Here are some tips on how a District can avoid creating implied employment contracts with at-will employees.

Tip 1- Adopt a resolution barring oral or implied employment contracts to prevent the likelihood of implied contract claims.

Tip 2- Review job announcements and employment applications for at-will employment positions to ensure that they clearly reflect the at-will nature of the employment.

Tip 3- At the time of hire, require at-will employees to sign an acknowledgement confirming the employee’s at will status. (A sample acknowledgement card is included at the end of this article.)

Tip 4- Official action taken by the appointing authority to approve a person’s employment should reflect at-will status. For example, any documents describing the particular employee’s date of hire, employment position, salary should contain a reference to the employee’s at-will status.

Tip 5- All job announcements and job descriptions for at-will classifications should carefully avoid any statement that could be construed as implying “for cause” employment.

Having an employee execute an acknowledgement confirming his or her at-will status can be extremely helpful to Districts in ensuring that an employee’s at-will status is clear to both the supervisor and his/her supervisor. The acknowledgement card alone may not be sufficient to overcome an employee’s challenge to at-will status, if there is contrary language in district manuals, employee handbooks and employee evaluation forms. Thus, it is important for a district to ensure that all documents clearly set forth an employee’s at-will status.

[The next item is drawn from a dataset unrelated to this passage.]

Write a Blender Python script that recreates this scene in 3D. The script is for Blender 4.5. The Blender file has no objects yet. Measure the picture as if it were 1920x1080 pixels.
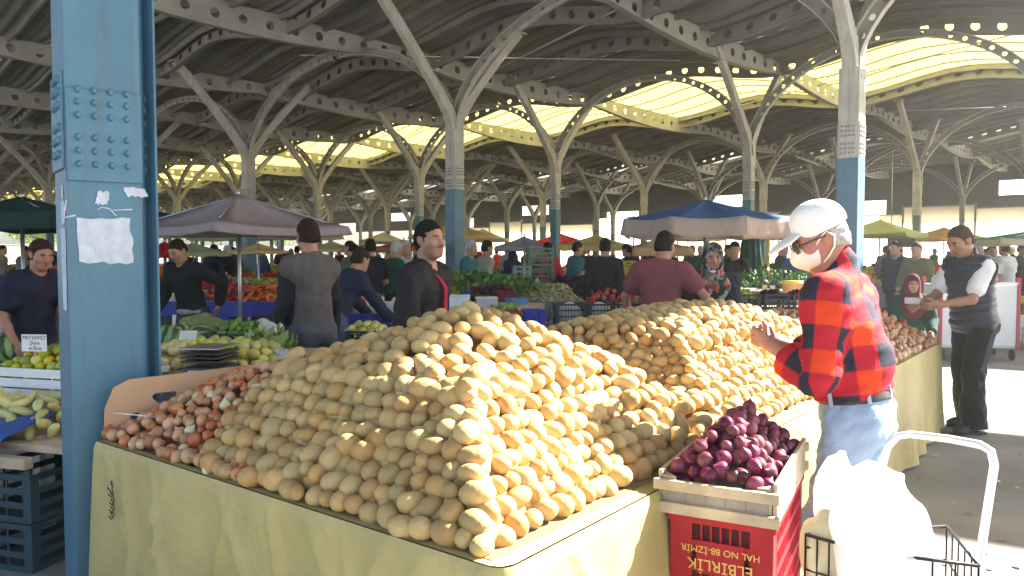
HAZE = .0018
EXPO = 3.0
import bpy, bmesh, math, random
import numpy as np
from mathutils import Vector, Matrix
rnd = random.Random(7); nr = np.random.RandomState(7)
PI = math.pi
scene = bpy.context.scene
C = scene.collection

# ------------------------------------------------------------------ camera maths (pixels of the 1920x1080 photograph)
F = 1450.0; H = 1.53; TH = math.atan(65 / F)
def ray(px, py):
    x = (px - 960) / F; y = (540 - py) / F
    return np.array([x, math.cos(TH) + y * math.sin(TH), -math.sin(TH) + y * math.cos(TH)])
def G(px, py, z=0.0):
    r = ray(px, py); k = (z - H) / r[2]; return np.array([0, 0, H]) + r * k
def P(px, py, d):
    r = ray(px, py); return np.array([0, 0, H]) + r * (d / r[1])

cam = bpy.data.cameras.new('camera'); camo = bpy.data.objects.new('camera', cam); C.objects.link(camo)
camo.location = (0, 0, H); camo.rotation_euler = (PI / 2 - TH, 0, 0)
cam.lens = F / 1920 * 36; cam.sensor_width = 36; cam.clip_end = 2000; cam.clip_start = 0.05
scene.camera = camo

# ------------------------------------------------------------------ materials
def rgb(c): return (c[0], c[1], c[2], 1)
def M(name, col, rough=.6, var=.15, scale=6., bump=.0, bscale=60., metal=0., spec=.4, rv=0., col2=None, stain=0., streak=0.):
    m = bpy.data.materials.new(name); m.use_nodes = True
    nt = m.node_tree; N = nt.nodes; L = nt.links
    b = N['Principled BSDF']
    b.inputs['Roughness'].default_value = rough; b.inputs['Metallic'].default_value = metal
    b.inputs['Specular IOR Level'].default_value = spec
    tc = N.new('ShaderNodeTexCoord')
    no = N.new('ShaderNodeTexNoise'); no.inputs['Scale'].default_value = scale; no.inputs['Detail'].default_value = 5
    L.new(tc.outputs['Object'], no.inputs['Vector'])
    mix = N.new('ShaderNodeMix'); mix.data_type = 'RGBA'
    lo = [max(0, c * (1 - var)) for c in col]; hi = [min(1, c * (1 + var)) for c in col]
    if col2: lo, hi = col, col2
    mix.inputs['A'].default_value = rgb(lo); mix.inputs['B'].default_value = rgb(hi)
    mr = N.new('ShaderNodeMapRange'); mr.inputs['From Min'].default_value = .3; mr.inputs['From Max'].default_value = .7
    L.new(no.outputs['Fac'], mr.inputs['Value']); L.new(mr.outputs['Result'], mix.inputs['Factor'])
    out = mix.outputs['Result']
    if rv:
        oi = N.new('ShaderNodeObjectInfo'); at = N.new('ShaderNodeAttribute'); at.attribute_name = 'rv'
        ad = N.new('ShaderNodeMath'); ad.operation = 'ADD'
        L.new(oi.outputs['Random'], ad.inputs[0]); L.new(at.outputs['Fac'], ad.inputs[1])
        fr = N.new('ShaderNodeMath'); fr.operation = 'FRACT'; L.new(ad.outputs[0], fr.inputs[0])
        hs = N.new('ShaderNodeHueSaturation')
        m1 = N.new('ShaderNodeMapRange'); m1.inputs['To Min'].default_value = 1 - rv; m1.inputs['To Max'].default_value = 1 + rv
        L.new(fr.outputs[0], m1.inputs['Value']); L.new(m1.outputs['Result'], hs.inputs['Value'])
        mm = N.new('ShaderNodeMath'); mm.operation = 'MULTIPLY'; mm.inputs[1].default_value = 7.31; L.new(fr.outputs[0], mm.inputs[0])
        f2 = N.new('ShaderNodeMath'); f2.operation = 'FRACT'; L.new(mm.outputs[0], f2.inputs[0])
        m2 = N.new('ShaderNodeMapRange'); m2.inputs['To Min'].default_value = .5 - rv * .07; m2.inputs['To Max'].default_value = .5 + rv * .07
        L.new(f2.outputs[0], m2.inputs['Value']); L.new(m2.outputs['Result'], hs.inputs['Hue'])
        m3 = N.new('ShaderNodeMapRange'); m3.inputs['To Min'].default_value = 1 + rv * .5; m3.inputs['To Max'].default_value = 1 - rv * .5
        L.new(f2.outputs[0], m3.inputs['Value']); L.new(m3.outputs['Result'], hs.inputs['Saturation'])
        L.new(out, hs.inputs['Color']); out = hs.outputs['Color']
    if stain:
        n2 = N.new('ShaderNodeTexNoise'); n2.inputs['Scale'].default_value = scale * .35; n2.inputs['Detail'].default_value = 8
        n2.inputs['Roughness'].default_value = .7
        L.new(tc.outputs['Object'], n2.inputs['Vector'])
        r2 = N.new('ShaderNodeMapRange'); r2.inputs['From Min'].default_value = .5; r2.inputs['From Max'].default_value = .7
        r2.inputs['To Max'].default_value = stain
        L.new(n2.outputs['Fac'], r2.inputs['Value'])
        mx = N.new('ShaderNodeMix'); mx.data_type = 'RGBA'; mx.inputs['B'].default_value = rgb([c * .45 for c in col])
        L.new(r2.outputs['Result'], mx.inputs['Factor']); L.new(out, mx.inputs['A']); out = mx.outputs['Result']
    if streak:
        mp = N.new('ShaderNodeMapping'); mp.inputs['Scale'].default_value = (9, 9, .7); n3 = N.new('ShaderNodeTexNoise'); n3.inputs['Scale'].default_value = 2.2; n3.inputs['Detail'].default_value = 7
        L.new(tc.outputs['Object'], mp.inputs['Vector']); L.new(mp.outputs[0], n3.inputs['Vector']); r3 = N.new('ShaderNodeMapRange'); r3.inputs['From Min'].default_value = .48; r3.inputs['From Max'].default_value = .68; r3.inputs['To Max'].default_value = streak
        L.new(n3.outputs['Fac'], r3.inputs['Value']); m4 = N.new('ShaderNodeMix'); m4.data_type = 'RGBA'; m4.inputs['B'].default_value = (.10, .085, .065, 1)
        L.new(r3.outputs['Result'], m4.inputs['Factor']); L.new(out, m4.inputs['A']); out = m4.outputs['Result']
    L.new(out, b.inputs['Base Color'])
    if bump:
        nb = N.new('ShaderNodeTexNoise'); nb.inputs['Scale'].default_value = bscale; nb.inputs['Detail'].default_value = 4
        L.new(tc.outputs['Object'], nb.inputs['Vector'])
        bp = N.new('ShaderNodeBump'); bp.inputs['Strength'].default_value = bump; bp.inputs['Distance'].default_value = .02
        L.new(nb.outputs['Fac'], bp.inputs['Height']); L.new(bp.outputs['Normal'], b.inputs['Normal'])
    return m
def translucent(m, col, amount=.5):
    nt = m.node_tree; N = nt.nodes; L = nt.links
    b = N['Principled BSDF']; o = N['Material Output']
    t = N.new('ShaderNodeBsdfTranslucent'); t.inputs['Color'].default_value = rgb(col)
    x = N.new('ShaderNodeMixShader'); x.inputs[0].default_value = amount
    L.new(b.outputs[0], x.inputs[1]); L.new(t.outputs[0], x.inputs[2]); L.new(x.outputs[0], o.inputs['Surface'])
    return m
_flat = {}
def col_mat(name, col, rough=.75, **k):
    key = (name, tuple(col))
    if key not in _flat: _flat[key] = M(name, col, rough, **k)
    return _flat[key]

# ------------------------------------------------------------------ objects
def tag(o, label=None, cat=None, group=None, kind=None):
    if label: o['label'] = label
    if cat: o['category'] = cat
    if group: o['group'] = group
    if kind: o['kind'] = kind
    return o
def empty(name, loc, label, cat, group=None, rz=0.):
    o = bpy.data.objects.new(name, None); C.objects.link(o); o.location = loc; o.rotation_euler = (0, 0, rz)
    o.empty_display_size = .1
    return tag(o, label, cat, group)
def npmesh(name, V, Fc, smooth=True, midx=None):
    me = bpy.data.meshes.new(name)
    V = np.asarray(V, np.float32)
    if isinstance(Fc, np.ndarray):
        k = Fc.shape[1]; n = len(Fc)
        me.vertices.add(len(V)); me.vertices.foreach_set('co', V.ravel())
        me.loops.add(n * k); me.loops.foreach_set('vertex_index', Fc.astype(np.int32).ravel())
        me.polygons.add(n); me.polygons.foreach_set('loop_start', np.arange(0, n * k, k, dtype=np.int32))
        me.polygons.foreach_set('loop_total', np.full(n, k, np.int32))
        me.update(calc_edges=True)
    else:
        me.from_pydata([tuple(v) for v in V], [], Fc)
    if smooth: me.polygons.foreach_set('use_smooth', np.ones(len(me.polygons), bool))
    if midx is not None: me.polygons.foreach_set('material_index', np.asarray(midx, np.int32))
    me.update()
    return me
def link(name, me, mats, parent=None, loc=None, rot=None):
    if mats is not None and not me.materials:
        for m in (mats if isinstance(mats, (list, tuple)) else [mats]): me.materials.append(m)
    o = bpy.data.objects.new(name, me); C.objects.link(o)
    if parent is not None: o.parent = parent
    if loc is not None: o.location = loc
    if rot is not None: o.rotation_euler = rot
    return o
def dup(o, parent=None):
    c = o.copy(); C.objects.link(c)
    if parent is not None: c.parent = parent
    for ch in list(o.children): dup(ch, c)
    return c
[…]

Final Checklist for Preserving At Will Employment

  Review personnel rules to determine whether a position is classified as “for cause” or at-will;

  Revise or modify personnel rules and/or regulations to prohibit oral or implied contracts of employment;

  Revise job announcements, employment applications and employee evaluation forms to reflect an at-will relationship;

  Delete language in department manuals, employee handbooks and/or employee evaluation forms that could be construed to require continued employment absent cause for discharge;

  Make sure there are explicit exceptions for at-will employees in any “for cause” language, such as management rights clauses, disciplinary appeal policies, etc.;

  Avoid making written or oral representations to the effect that cause is required for discharge;

  Eliminate any reference to a probationary period in hiring documents for an at-will employee;

  Have at-will employees sign at-will acknowledgement forms or contracts at the time of hire;

  Confirm the employee’s at-will status in all correspondence regarding employment, or on official District personnel documents;

  Emphasize employee’s at-will status in orientation.


Sample Acknowledgement Card

I understand that the position I have accepted as a (insert job classification), is outside any civil service system, and that I am an at-will employee. I acknowledge that my employment may be terminated at any time with or without cause or notice and at the will of the (insert District name), in its sole discretion.

I understand that oral or implied contracts are void and that my at-will employment relationship can only be modified by a written contract ratified by the appointing authority, which is specific as to all material terms of my employment.

I have read and understand the above statement and voluntarily accept my at-will employment status.